五線親父の縁側日誌

永遠の70年代男・テリー横田の日誌です。

筆者は田舎の初老爺、下手の横好きアマチュア作曲屋、70年代洋楽ポップス愛好家、70年代少女漫画愛好家、
女子ヴァリボ&フィギュアスケートオタ、Negicco在宅応援組です。

アルフォンス・ミュシャの皮肉な人生

ミュシャを楽しむために

http://www.mucha.jp/


・・・アルフォンス・ミュシャ。19世紀末から20世紀初頭のパリで活躍した、チェコ人画家&グラフィックデザイナーです。日本でもとても人気が高くて、絵画に興味がない人でも何点か作品を見たことがあるかもしれません。花や草木の蔓などで華美に装飾された「アール・ヌーヴォー様式」を代表する作家として知られ、油絵作品よりもむしろ、美しい女性像を描いたポスターや広告作品の方が有名です。ひょっとしたら彼こそが、印刷媒体のデザイン「グラフィック・デザイナー」の元祖かもしれない。私も彼の作品が大好きで、展覧会にも行ったし、画集やポスターは毎日のように眺めています。


しかし、いろいろ調べていってわかったんですが、当人のミュシャは、グラフィックデザイナーよりも油絵画家として認めてほしかったようです。しかもドラクロワとかのように、壮大な歴史画とかを描きたかったらしい。ポスター描きは、イヤイヤではないけど、本心からではなく、結構生活のためやむにやまれずやっていたらしい。現代の今でも、広告屋よりは画家さんの方が偉そうですが(苦笑)


ただ名誉欲や野心のためというよりも、それ以上にチェコという国が、侵略されてきた歴史を鑑み、独立運動や民族自治運動に、いつか自分も絵で役立ちたいと考えていたのでしょう。実際後年彼は故国に戻り、「スラブ叙事詩」シリーズと呼ばれる、民族的な絵画大作群を何作も描いています。彼の夢は叶ったわけです。

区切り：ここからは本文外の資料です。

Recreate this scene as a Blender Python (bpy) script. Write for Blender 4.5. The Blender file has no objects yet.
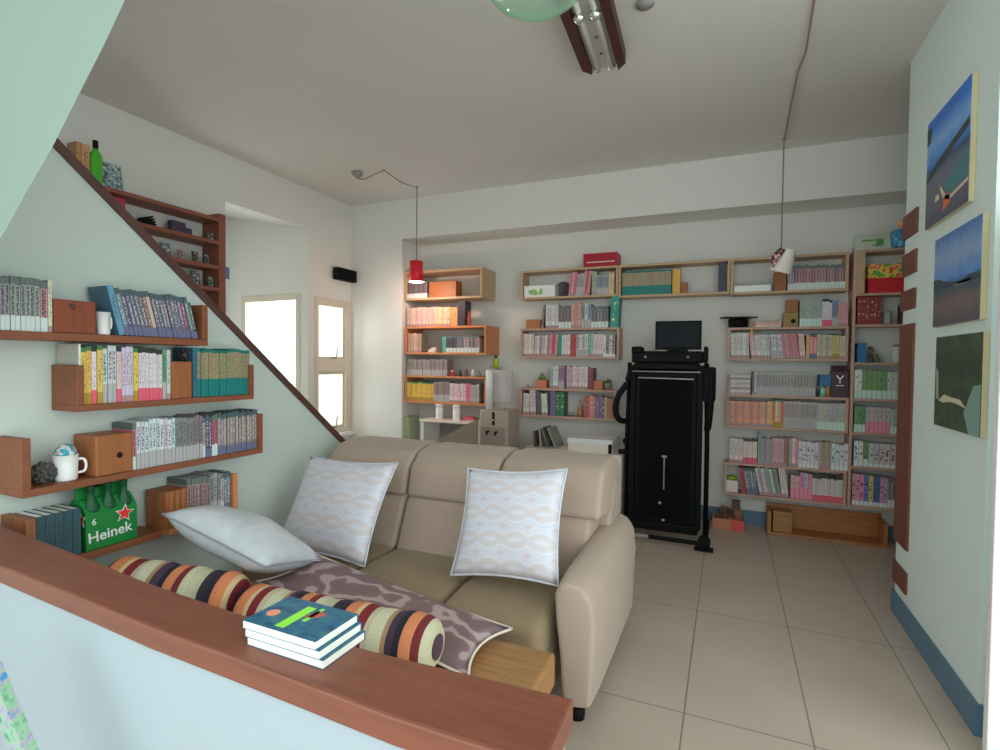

ところが、その壮年の記念碑的絵画大作が、見ていてちっとも面白くない。(苦笑)若い頃、金のため時間に追われて描いたポスターや広告作品の方が、はるかに面白く写るのです。これはどういう訳かと思いますけど、何とも説明がつかない。あまりに思い入れがすぎ、肩に力が入りすぎると、失敗するといういい例なのでしょうか。皮肉なことです。


ともあれ、元祖グラフィックデザイナーのミュシャの広告作品は、そこに描かれた女性の清潔な美しさも含めて、素晴らしいものです。